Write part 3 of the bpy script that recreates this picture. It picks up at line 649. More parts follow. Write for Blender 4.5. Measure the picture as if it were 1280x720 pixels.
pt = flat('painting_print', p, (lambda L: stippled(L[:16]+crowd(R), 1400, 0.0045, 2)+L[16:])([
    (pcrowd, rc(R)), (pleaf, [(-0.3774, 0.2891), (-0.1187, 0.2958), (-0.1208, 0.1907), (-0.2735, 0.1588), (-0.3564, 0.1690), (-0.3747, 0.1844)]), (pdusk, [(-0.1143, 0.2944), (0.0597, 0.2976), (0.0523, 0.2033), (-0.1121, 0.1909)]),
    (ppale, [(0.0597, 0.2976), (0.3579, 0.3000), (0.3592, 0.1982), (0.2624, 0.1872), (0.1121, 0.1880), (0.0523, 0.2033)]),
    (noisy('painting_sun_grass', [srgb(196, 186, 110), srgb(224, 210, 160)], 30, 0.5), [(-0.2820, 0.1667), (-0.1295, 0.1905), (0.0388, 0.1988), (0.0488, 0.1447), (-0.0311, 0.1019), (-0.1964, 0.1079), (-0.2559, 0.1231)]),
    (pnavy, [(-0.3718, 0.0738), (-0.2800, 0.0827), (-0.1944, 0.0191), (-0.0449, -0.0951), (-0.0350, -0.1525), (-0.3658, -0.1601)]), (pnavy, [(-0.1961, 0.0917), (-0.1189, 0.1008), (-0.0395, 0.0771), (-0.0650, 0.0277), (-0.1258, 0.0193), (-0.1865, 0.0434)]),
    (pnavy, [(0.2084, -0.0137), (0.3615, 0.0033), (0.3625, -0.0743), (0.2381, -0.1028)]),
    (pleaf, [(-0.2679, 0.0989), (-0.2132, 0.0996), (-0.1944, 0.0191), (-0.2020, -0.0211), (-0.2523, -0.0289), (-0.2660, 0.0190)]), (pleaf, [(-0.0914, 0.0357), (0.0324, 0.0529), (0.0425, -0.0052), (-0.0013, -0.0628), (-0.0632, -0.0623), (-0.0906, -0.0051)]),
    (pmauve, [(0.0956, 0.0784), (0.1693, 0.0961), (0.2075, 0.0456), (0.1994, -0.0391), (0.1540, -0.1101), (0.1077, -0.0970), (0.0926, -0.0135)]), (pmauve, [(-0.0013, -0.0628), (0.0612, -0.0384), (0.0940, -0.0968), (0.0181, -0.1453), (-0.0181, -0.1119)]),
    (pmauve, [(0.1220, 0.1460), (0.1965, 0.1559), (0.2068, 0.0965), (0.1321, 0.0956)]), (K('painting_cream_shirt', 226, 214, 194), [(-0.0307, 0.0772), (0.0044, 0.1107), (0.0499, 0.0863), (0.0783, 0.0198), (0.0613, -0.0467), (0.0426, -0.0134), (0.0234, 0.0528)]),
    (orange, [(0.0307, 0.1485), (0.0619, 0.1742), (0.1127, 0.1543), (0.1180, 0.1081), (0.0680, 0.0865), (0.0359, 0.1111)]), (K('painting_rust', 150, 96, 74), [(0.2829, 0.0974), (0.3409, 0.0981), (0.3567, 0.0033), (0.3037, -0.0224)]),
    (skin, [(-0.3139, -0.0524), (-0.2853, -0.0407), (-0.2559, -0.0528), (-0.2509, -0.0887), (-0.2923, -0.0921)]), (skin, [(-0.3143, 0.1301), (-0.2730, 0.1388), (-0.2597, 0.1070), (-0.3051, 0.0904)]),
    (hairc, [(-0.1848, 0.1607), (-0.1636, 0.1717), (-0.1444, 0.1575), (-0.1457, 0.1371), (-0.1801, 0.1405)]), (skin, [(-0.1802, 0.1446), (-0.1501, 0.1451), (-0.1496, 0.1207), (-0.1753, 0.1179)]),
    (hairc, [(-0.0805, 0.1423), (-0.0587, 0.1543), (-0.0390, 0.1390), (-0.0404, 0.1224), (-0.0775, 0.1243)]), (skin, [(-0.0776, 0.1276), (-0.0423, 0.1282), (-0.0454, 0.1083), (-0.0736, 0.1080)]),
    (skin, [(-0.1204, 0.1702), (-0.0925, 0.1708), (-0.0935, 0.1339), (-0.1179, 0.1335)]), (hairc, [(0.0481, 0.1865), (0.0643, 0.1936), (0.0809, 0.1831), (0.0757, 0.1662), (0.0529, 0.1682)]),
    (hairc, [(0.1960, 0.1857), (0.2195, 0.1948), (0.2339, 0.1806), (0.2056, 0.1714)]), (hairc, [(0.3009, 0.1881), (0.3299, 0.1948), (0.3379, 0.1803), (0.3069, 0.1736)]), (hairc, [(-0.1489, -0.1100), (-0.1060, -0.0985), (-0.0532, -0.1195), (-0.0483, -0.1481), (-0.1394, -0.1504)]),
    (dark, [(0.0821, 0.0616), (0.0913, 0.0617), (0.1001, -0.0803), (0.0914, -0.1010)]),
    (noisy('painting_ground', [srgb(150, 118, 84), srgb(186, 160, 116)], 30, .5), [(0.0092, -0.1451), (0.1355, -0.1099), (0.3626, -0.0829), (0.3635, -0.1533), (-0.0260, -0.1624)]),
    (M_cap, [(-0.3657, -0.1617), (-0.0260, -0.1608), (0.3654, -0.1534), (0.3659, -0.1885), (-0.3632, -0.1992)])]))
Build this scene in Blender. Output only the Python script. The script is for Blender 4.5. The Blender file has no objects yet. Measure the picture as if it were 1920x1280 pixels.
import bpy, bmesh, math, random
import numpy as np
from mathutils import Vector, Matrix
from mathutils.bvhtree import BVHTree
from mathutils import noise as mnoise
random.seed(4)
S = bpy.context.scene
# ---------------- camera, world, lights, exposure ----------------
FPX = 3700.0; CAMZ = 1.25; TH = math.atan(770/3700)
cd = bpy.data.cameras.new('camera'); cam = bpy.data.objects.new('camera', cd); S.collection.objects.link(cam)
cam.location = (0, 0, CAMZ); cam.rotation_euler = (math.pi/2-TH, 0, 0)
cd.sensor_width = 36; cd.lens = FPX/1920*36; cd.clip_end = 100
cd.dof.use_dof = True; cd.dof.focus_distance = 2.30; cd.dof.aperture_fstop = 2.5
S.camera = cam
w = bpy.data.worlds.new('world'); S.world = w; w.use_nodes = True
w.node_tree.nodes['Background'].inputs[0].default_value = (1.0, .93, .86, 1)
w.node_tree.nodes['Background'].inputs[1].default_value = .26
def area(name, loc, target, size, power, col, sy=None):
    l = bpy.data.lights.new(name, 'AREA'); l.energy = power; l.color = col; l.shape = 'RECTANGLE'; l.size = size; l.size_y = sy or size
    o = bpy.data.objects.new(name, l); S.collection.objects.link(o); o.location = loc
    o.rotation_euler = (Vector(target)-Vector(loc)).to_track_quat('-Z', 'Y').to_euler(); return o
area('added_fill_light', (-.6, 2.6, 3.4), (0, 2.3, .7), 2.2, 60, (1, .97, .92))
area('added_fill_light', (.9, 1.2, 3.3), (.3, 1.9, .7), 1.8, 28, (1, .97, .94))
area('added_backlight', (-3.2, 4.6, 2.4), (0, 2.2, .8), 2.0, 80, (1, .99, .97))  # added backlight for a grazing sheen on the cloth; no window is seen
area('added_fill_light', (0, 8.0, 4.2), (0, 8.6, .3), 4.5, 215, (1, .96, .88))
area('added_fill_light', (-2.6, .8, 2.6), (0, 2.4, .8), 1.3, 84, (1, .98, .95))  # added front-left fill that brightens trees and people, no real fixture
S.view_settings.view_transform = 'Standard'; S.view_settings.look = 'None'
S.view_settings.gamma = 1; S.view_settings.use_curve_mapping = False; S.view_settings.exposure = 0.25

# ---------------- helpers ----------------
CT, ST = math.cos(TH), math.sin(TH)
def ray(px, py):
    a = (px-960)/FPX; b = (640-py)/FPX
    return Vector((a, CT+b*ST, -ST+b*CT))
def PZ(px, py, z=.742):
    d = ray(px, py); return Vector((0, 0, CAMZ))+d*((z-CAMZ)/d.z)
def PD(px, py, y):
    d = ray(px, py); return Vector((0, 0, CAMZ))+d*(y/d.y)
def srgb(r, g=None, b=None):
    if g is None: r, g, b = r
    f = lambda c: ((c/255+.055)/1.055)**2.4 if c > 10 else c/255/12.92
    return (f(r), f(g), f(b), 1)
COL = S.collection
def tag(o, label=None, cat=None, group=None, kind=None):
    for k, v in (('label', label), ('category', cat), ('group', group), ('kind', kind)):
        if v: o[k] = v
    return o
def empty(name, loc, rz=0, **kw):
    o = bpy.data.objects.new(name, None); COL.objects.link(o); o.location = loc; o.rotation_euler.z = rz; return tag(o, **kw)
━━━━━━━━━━
Your task — Search the listing above for the string "were". Copy every line that contains it.

Reply to the exercise —
Write part 3 of the bpy script that recreates this picture. It picks up at line 649. More parts follow. Write for Blender 4.5. Measure the picture as if it were 1280x720 pixels.
Build this scene in Blender. Output only the Python script. The script is for Blender 4.5. The Blender file has no objects yet. Measure the picture as if it were 1920x1280 pixels.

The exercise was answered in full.